_To do_.
Starting from the top of the material, restate each line exactly until the line that contains "bpy.context.scene.camera = cam", which is also copied. Pictures are excluded.
::::
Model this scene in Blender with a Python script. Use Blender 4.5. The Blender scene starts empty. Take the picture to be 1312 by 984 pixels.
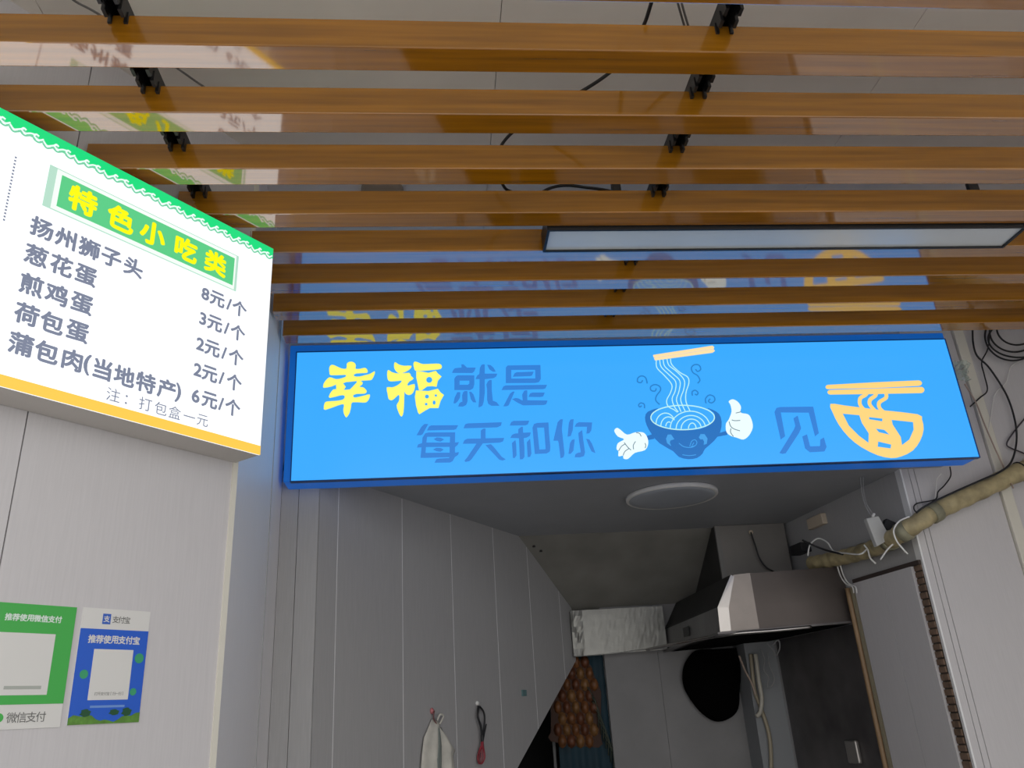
import bpy, bmesh, math, random
from mathutils import Vector, Matrix
random.seed(7)
C = bpy.context.scene.collection

# ------------------------------------------------------------------ camera
F, YAW, PITCH, ROLL = 1028.594, 0.101942, 0.393474, -0.0637725
EYE = Vector((0, 0, 1.6))
def cam_axes():
    cy, sy, cp, sp = math.cos(YAW), math.sin(YAW), math.cos(PITCH), math.sin(PITCH)
    fwd = Vector((sy*cp, cy*cp, sp)); r = Vector((cy, -sy, 0)); u = r.cross(fwd)
    cr, sr = math.cos(ROLL), math.sin(ROLL)
    return cr*r + sr*u, -sr*r + cr*u, fwd
AR, AU, AF = cam_axes()
cd = bpy.data.cameras.new('camera'); cam = bpy.data.objects.new('camera', cd); C.objects.link(cam)
cd.sensor_width = 36; cd.lens = F*36/1312; cd.clip_start = 0.02
M = Matrix((AR, AU, -AF)).transposed().to_4x4(); M.translation = EYE
cam.matrix_world = M
bpy.context.scene.camera = cam

# ------------------------------------------------------------------ world, exposure
w = bpy.data.worlds.new('overcast_sky'); bpy.context.scene.world = w; w.use_nodes = True
wn, wl = w.node_tree.nodes, w.node_tree.links
bg = wn['Background']; bg.inputs['Color'].default_value = (1.0, 0.992, 0.985, 1); bg.inputs['Strength'].default_value = 1.36
vs = bpy.context.scene.view_settings
vs.view_transform = 'Standard'; vs.look = 'None'; vs.exposure = 0.0; vs.gamma = 1.0; vs.use_curve_mapping = False
cy_ = bpy.context.scene.cycles
cy_.max_bounces = 8; cy_.diffuse_bounces = 5; cy_.glossy_bounces = 5

# ------------------------------------------------------------------ pixel -> place on a real plane
def ray(px, py): return AR*(px-656) - AU*(py-492) + AF*F
def atz(px, py, z): d = ray(px, py); return EYE + d*((z-1.6)/d.z)
def aty(px, py, y): d = ray(px, py); return EYE + d*(y/d.y)
def onp(px, py, p, n): d = ray(px, py); return EYE + d*((Vector(p)-EYE).dot(n)/d.dot(n))
class Wall:                       # vertical plane: origin, heading (deg from +Y); u runs along it, n faces the room
    def __init__(s, p, deg):
        s.p = Vector((p[0], p[1], 0)); a = math.radians(deg)
        s.u = Vector((math.sin(a), math.cos(a), 0)); s.n = Vector((math.cos(a), -math.sin(a), 0))
    def uv(s, px, py): q = onp(px, py, s.p, s.n) - s.p; return (q.dot(s.u), q.z)
    def at(s, u, v, d=0): return s.p + s.u*u + s.n*d + Vector((0, 0, v))

# ------------------------------------------------------------------ materials
def srgb(c): return tuple(((x/255)/12.92 if x/255 <= .04045 else ((x/255+.055)/1.055)**2.4) for x in c)
MATS = {}
def mat(name, col, rough=.6, metal=0., emit=None, es=0., noise=0., nscale=8., stretch=(1,1,1), bump=0., coat=0., coat_ior=1.5, coat_rough=.05, trans=0., spec=.5, alpha=1.):
    if name in MATS: return MATS[name]
    m = bpy.data.materials.new(name); m.use_nodes = True; n, l = m.node_tree.nodes, m.node_tree.links
    b = n['Principled BSDF']
    b.inputs['Base Color'].default_value = (*col, 1); b.inputs['Roughness'].default_value = rough; b.inputs['Metallic'].default_value = metal
    b.inputs['Coat Weight'].default_value = coat; b.inputs['Coat IOR'].default_value = coat_ior; b.inputs['Coat Roughness'].default_value = coat_rough
    b.inputs['Transmission Weight'].default_value = trans; b.inputs['Specular IOR Level'].default_value = spec; b.inputs['Alpha'].default_value = alpha
    if emit: b.inputs['Emission Color'].default_value = (*emit, 1); b.inputs['Emission Strength'].default_value = es
    tc = n.new('ShaderNodeTexCoord'); mp = n.new('ShaderNodeMapping'); mp.inputs['Scale'].default_value = stretch
    l.new(tc.outputs['Object'], mp.inputs['Vector'])
    nt = n.new('ShaderNodeTexNoise'); nt.inputs['Scale'].default_value = nscale; nt.inputs['Detail'].default_value = 6
    l.new(mp.outputs['Vector'], nt.inputs['Vector'])
    if noise:
        mx = n.new('ShaderNodeMix'); mx.data_type = 'RGBA'
        mx.inputs[6].default_value = (*[max(0, c*(1-noise)) for c in col], 1); mx.inputs[7].default_value = (*[min(1, c*(1+noise)) for c in col], 1)
        rp = n.new('ShaderNodeMapRange'); rp.inputs[1].default_value = .3; rp.inputs[2].default_value = .7
        l.new(nt.outputs['Fac'], rp.inputs[0]); l.new(rp.outputs[0], mx.inputs[0]); l.new(mx.outputs[2], b.inputs['Base Color'])
    if bump:
        bp = n.new('ShaderNodeBump'); bp.inputs['Strength'].default_value = bump; bp.inputs['Distance'].default_value = .01
        l.new(nt.outputs['Fac'], bp.inputs['Height']); l.new(bp.outputs['Normal'], b.inputs['Normal'])
    MATS[name] = m; return m
def glow(name, rgb, k=1., base=.05):
    c = srgb(rgb); return mat(name, tuple(x*base for x in c), rough=.4, emit=c, es=k)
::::
_Answer for the task_.
Model this scene in Blender with a Python script. Use Blender 4.5. The Blender scene starts empty. Take the picture to be 1312 by 984 pixels.
import bpy, bmesh, math, random
from mathutils import Vector, Matrix
random.seed(7)
C = bpy.context.scene.collection

# ------------------------------------------------------------------ camera
F, YAW, PITCH, ROLL = 1028.594, 0.101942, 0.393474, -0.0637725
EYE = Vector((0, 0, 1.6))
def cam_axes():
    cy, sy, cp, sp = math.cos(YAW), math.sin(YAW), math.cos(PITCH), math.sin(PITCH)
    fwd = Vector((sy*cp, cy*cp, sp)); r = Vector((cy, -sy, 0)); u = r.cross(fwd)
    cr, sr = math.cos(ROLL), math.sin(ROLL)
    return cr*r + sr*u, -sr*r + cr*u, fwd
AR, AU, AF = cam_axes()
cd = bpy.data.cameras.new('camera'); cam = bpy.data.objects.new('camera', cd); C.objects.link(cam)
cd.sensor_width = 36; cd.lens = F*36/1312; cd.clip_start = 0.02
M = Matrix((AR, AU, -AF)).transposed().to_4x4(); M.translation = EYE
cam.matrix_world = M
bpy.context.scene.camera = cam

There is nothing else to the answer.